2) aliases - there's no such thing as an ideal anti-aliasing filter, so you wind up with what would normally be out of band spurs showing up at in band frequencies as the result of aliasing.
3) DDS spurs  from phase truncation or from finite DAC resolution - there's a whole literature on this.
4) Spurs from overloading the ADC.  This can result in what are essentially intermods with the sample clock rate or multiples, that alias back into the sample bandwidth.
5) I/Q modulator leakage. Either the carrier getting through, or the image showing up.  40 dB is doing quite well for I/Q modulators, but 40dB down can be pretty big, if the desired signal is large, and it's often in an unexpected place, compared to what people expect from conventional radios.

Midi messages

That's not how it generates CW (nor how any SDR would generate it): you're thinking in terms of traditional analog radios where you do something like turn the final amplifier on and off (or perhaps one of the stages, and then feed it to a linear amp).

In an SDR, you just generate the sine wave (envelope shaped to reduce key clicks) that you want transmitted.  Think in terms of something like hooking the output of a code practice oscillator to the input of a SSB rig.

The challenge with the PowerSDR software architecture is that the latency through the chain can vary somewhat.  The transmitted signal is ok, but has a variable delay from the input to the chain, so if you listen to your own transmitted signal, you'll be confused.  The recipient on the other end of the path doesn't care.. he or she hears normal CW.  Another term for this is "pipeline delay" and such a delay exists in ALL radios (even analog ones).  The delay through a filter with a given bandwidth is roughly 1/Bandwidth * number of sections. So if you have a 50 Hz wide filter, you're going to have a 20 ms delay (at least).  In the Power SDR, the delay is more about the block size in the DSP. SHort blocks mean shorter absolute delay, but the filter performance isn't as good.  You want a 1 Hz transition in a brick wall filter? that's a 1 second delay.

The other challenge faced by the PowerSDR architecture is T/R switching.  In the early versions (fixed at least 4-5 years ago, I think), you had to wait for the audio buffer to finish before it could be "turned around" to the other direction.
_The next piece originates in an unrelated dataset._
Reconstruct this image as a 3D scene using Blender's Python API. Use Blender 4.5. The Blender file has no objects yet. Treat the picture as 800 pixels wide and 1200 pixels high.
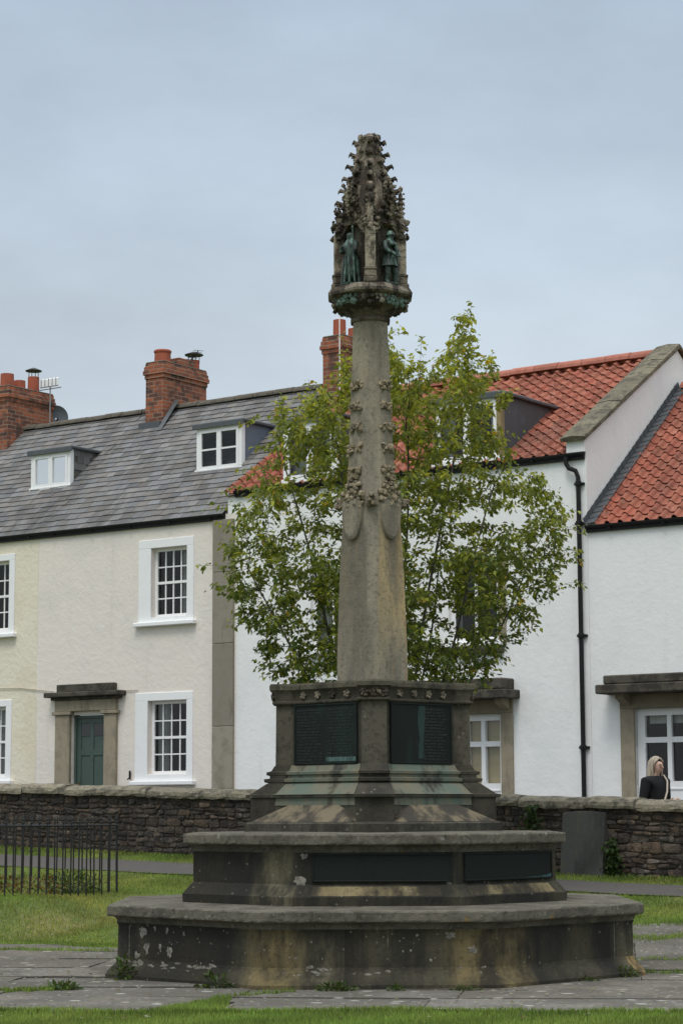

That's probably the "missing dit" thing.  When they fixed the buffering so that it ran full duplex (at a cost of doubling the CPU burden), that particular problem went away..

The other tricky aspect to the PowerSDR architecture is that it potentially has multiple blocks of data stacked up through the chain in both directions.  You really, really don't want to have the Transmit DACs "run dry" (because you'll be emitting a big CW carrier at the DDS center frequency with fixed values of I and Q until the next set of samples arrives), so you want to have a few blocks queued up, in case the PC decides to go do something else for a short time.  If you're watching a DVD and you hesitate a frame or two, you might not notice.  But if the last set of samples happened to be full scale I & Q on a Flex, then you're transmitting full power carrier until the next samples arrive.  A good design (which they may have done in the firmware between 1394/Firewire and DACs) would have some default "zero" value (chosen to minimize feedthrough of the DDS) to clock out if samples don't arrive over the firewire in time. 

In any case, the need to have extra blocks in the pipeline so the FIFO doesn't run dry also leads to longer delays.